The job also gained her the attention of Excision, who invited Audiffred to remix a track of his and play it alongside him at his annual Bass Canyon festival, with the 2019 show marking her third set in the U.S. “I’ll never forget that moment,” she says. “I played it, and he heard it for the very first time and hugged me as the fireworks were going off. It was like, “Oh my god, what the f–k?”
This literal firepower gave her the juice to further expand her footprint in Mexico, where she started her own festival, Mad House, three years ago, creating the local scene she once longed for. “When I was starting I had nothing, just YouTube and my friends in our living rooms,” she says. “I’m really happy to say that after Mad House started, a lot of promoters came to do more bass music in Mexico.”
Jessica Audiffred
Courtesy of The Shalizi Group
She says Insomniac Events and its Bassrush brand have been particularly supportive, putting her on their stages and helping her grow a career and business that now includes a pair of managers and representation at WME. Her U.S shows are continually getting bigger, and this Sunday (March 31) Audiffred will perform one of her biggest to date when she plays a b2b with Virginia-born bass producer Alleycvt at Ultra in Miami. In a fitting full circle moment, the pair come onstage after a b2b by Flux Pavilion and Doctor P.

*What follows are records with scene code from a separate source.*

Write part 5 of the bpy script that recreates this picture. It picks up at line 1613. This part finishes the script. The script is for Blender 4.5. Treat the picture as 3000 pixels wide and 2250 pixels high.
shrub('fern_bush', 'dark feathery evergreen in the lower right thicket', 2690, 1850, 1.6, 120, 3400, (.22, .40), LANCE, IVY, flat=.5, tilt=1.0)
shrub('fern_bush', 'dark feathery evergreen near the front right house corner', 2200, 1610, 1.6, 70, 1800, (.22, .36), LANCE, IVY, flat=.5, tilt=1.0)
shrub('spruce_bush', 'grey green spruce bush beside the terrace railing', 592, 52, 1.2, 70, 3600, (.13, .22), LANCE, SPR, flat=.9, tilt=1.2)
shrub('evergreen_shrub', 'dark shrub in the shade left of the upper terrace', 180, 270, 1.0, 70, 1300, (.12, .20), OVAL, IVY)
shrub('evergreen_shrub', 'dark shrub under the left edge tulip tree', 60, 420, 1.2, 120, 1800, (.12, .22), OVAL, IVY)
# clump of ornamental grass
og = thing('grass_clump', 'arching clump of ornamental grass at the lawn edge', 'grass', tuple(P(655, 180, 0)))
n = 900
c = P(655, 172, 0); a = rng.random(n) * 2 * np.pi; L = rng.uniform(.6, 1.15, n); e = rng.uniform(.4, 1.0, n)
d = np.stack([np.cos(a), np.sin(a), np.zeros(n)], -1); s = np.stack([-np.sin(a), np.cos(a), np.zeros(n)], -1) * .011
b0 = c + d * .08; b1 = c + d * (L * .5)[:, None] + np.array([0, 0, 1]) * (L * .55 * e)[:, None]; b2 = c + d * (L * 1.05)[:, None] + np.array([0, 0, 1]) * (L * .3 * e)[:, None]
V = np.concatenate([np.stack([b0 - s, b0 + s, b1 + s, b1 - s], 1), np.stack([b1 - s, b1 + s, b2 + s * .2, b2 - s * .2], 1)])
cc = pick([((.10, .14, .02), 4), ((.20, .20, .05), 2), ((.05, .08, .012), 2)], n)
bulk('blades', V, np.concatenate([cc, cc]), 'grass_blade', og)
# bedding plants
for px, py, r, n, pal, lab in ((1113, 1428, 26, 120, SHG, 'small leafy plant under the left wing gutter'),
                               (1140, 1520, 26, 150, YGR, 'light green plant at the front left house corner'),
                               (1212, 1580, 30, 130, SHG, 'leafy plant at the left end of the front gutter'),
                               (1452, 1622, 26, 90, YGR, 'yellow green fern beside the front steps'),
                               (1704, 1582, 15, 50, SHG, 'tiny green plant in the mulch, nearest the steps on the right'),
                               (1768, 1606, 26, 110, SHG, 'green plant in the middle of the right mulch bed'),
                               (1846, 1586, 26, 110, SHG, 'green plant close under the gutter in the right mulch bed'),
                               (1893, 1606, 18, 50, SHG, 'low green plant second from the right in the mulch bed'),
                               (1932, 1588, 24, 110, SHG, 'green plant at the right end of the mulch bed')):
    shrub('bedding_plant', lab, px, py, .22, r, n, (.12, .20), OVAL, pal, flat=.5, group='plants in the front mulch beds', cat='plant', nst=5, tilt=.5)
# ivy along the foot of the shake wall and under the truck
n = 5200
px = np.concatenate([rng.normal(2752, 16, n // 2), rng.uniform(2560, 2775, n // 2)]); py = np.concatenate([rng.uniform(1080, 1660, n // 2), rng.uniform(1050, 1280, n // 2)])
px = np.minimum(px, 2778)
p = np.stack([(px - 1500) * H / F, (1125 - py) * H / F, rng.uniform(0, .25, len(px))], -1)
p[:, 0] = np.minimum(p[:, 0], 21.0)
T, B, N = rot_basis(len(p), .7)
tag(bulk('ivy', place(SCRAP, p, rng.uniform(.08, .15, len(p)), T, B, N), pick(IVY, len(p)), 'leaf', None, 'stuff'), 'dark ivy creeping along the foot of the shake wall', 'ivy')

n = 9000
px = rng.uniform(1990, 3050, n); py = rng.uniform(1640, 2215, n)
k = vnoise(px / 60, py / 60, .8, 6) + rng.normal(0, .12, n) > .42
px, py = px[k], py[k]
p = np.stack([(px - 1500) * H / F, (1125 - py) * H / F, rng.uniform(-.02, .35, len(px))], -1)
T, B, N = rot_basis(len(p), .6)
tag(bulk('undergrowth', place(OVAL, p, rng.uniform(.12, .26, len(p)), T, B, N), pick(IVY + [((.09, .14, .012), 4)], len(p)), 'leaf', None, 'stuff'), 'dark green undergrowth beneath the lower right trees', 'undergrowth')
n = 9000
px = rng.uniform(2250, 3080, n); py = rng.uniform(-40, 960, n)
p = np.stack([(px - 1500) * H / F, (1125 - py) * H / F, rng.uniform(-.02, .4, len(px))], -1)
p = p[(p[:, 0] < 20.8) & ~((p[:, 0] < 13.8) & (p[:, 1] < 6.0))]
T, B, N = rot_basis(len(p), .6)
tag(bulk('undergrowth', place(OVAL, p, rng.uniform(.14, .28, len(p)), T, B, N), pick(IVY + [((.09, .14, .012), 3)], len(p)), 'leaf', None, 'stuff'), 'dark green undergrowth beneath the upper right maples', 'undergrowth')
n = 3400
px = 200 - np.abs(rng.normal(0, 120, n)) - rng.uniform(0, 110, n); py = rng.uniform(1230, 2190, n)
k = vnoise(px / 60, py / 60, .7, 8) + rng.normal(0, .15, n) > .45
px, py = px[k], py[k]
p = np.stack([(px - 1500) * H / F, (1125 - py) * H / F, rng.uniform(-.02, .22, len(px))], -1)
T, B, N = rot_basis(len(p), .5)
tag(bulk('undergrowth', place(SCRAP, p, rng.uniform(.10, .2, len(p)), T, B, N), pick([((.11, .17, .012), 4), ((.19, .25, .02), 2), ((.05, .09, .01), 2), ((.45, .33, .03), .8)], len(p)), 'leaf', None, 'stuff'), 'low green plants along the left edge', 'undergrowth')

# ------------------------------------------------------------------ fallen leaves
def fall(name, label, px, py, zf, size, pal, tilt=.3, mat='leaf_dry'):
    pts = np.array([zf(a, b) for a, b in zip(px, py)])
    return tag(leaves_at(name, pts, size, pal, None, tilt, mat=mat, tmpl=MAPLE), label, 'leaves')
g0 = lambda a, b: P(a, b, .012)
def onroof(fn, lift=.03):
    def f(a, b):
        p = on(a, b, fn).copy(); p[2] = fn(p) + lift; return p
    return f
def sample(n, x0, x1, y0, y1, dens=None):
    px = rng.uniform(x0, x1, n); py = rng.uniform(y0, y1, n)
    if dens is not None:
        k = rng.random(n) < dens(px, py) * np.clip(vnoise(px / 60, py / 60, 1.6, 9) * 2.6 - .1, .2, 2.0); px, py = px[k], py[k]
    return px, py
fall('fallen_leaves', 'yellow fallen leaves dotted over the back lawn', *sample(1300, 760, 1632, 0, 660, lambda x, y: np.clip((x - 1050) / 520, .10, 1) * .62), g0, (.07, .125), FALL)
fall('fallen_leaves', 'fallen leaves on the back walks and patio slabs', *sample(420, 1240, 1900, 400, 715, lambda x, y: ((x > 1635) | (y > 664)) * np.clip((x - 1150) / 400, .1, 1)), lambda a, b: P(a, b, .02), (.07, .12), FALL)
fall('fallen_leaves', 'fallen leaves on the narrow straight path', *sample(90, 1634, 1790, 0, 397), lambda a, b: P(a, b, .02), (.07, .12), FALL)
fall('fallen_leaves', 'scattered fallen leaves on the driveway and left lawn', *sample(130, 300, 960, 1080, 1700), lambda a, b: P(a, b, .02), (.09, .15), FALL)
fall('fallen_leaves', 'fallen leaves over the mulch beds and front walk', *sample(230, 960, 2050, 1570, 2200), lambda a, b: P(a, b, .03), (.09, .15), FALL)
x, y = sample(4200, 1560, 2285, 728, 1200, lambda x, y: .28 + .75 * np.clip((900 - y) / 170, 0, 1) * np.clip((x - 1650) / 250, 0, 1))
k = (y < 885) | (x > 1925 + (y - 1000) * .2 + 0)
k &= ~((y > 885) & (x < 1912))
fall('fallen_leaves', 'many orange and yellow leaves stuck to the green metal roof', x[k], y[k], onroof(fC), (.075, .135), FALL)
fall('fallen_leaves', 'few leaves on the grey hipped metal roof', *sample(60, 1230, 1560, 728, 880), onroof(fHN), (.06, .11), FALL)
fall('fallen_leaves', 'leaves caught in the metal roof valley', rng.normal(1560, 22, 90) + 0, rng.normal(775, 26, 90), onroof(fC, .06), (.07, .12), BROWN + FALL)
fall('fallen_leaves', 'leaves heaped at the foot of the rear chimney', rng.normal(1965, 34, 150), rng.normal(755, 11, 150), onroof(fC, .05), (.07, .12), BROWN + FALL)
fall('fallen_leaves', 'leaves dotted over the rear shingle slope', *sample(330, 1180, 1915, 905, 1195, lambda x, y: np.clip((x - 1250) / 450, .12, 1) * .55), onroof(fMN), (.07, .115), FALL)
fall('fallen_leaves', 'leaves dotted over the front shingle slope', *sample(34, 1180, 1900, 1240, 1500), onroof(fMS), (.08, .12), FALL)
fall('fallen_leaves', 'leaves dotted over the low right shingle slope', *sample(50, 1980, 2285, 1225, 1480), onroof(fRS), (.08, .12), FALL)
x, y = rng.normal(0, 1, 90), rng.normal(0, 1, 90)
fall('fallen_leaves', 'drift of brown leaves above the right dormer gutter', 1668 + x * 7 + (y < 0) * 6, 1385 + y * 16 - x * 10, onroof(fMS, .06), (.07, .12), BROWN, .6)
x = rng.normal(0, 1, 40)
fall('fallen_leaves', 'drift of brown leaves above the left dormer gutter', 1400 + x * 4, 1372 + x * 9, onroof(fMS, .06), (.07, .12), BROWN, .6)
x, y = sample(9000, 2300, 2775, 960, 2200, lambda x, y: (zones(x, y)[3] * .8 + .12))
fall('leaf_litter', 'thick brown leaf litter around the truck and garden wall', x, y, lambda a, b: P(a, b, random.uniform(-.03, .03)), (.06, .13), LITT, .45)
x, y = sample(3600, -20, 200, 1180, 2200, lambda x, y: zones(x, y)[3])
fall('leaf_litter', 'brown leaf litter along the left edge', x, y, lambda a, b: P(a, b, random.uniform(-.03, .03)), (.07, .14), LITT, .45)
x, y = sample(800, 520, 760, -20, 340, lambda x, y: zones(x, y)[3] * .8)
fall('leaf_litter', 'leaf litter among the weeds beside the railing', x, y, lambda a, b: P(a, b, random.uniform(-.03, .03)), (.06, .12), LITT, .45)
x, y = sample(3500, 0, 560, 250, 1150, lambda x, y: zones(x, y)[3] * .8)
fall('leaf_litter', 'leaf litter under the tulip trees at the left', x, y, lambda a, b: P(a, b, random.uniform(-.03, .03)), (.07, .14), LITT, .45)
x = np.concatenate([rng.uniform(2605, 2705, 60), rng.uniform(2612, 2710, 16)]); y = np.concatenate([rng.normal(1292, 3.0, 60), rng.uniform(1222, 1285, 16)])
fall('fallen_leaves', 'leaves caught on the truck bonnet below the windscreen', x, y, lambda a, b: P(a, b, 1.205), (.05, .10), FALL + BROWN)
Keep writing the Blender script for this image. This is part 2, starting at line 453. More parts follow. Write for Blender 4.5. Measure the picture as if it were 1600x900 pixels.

She’s bumped into plenty sexism in her career, particularly in the extremely male-dominated world of bass, where she’s often been wrongly and ridiculously accused of using ghost producers. But as her music affects moods, so too has her success and general presence in the scene been effective in evolving minds. “When people see a girl producing these heavy-ass songs, it’s kind of stuck in their heads that she’s not making it,” she says. “In their brains, it can’t exist. It’s actually cringe that we’re in 2025 and people still think like that, but every year we have more successful females in the industry. I think we’re on a run.”
Audiffred is also evolving her sound. She’s been releasing her debut album, Rave New World, in pieces since last December, and when the full project is out, “I think that’s the last harsh dubstep you’re going to hear from me,” she says. “It’s not saying goodbye, because I’m not moving from bass, but I’m moving to a different type of like sound,” with her upcoming work focused on the adjacent genres of trap and future house. Indeed, most any psychologist would advise that healthy evolution happens with maturity, and so with Audiffred having achieved her initial dreams, she’s now aiming to make her sound a bit more mainstream, so she can start flexing on festival mainstages.
But the reason she “really loved making this album,” she continues, is “because it was an ode to the rave and it’s kind of speaking to the little Jessica sho was just dreaming about playing festivals and becoming a DJ. It’s an album for her — to let her know that we’re good, and that we did it with own vision and style.”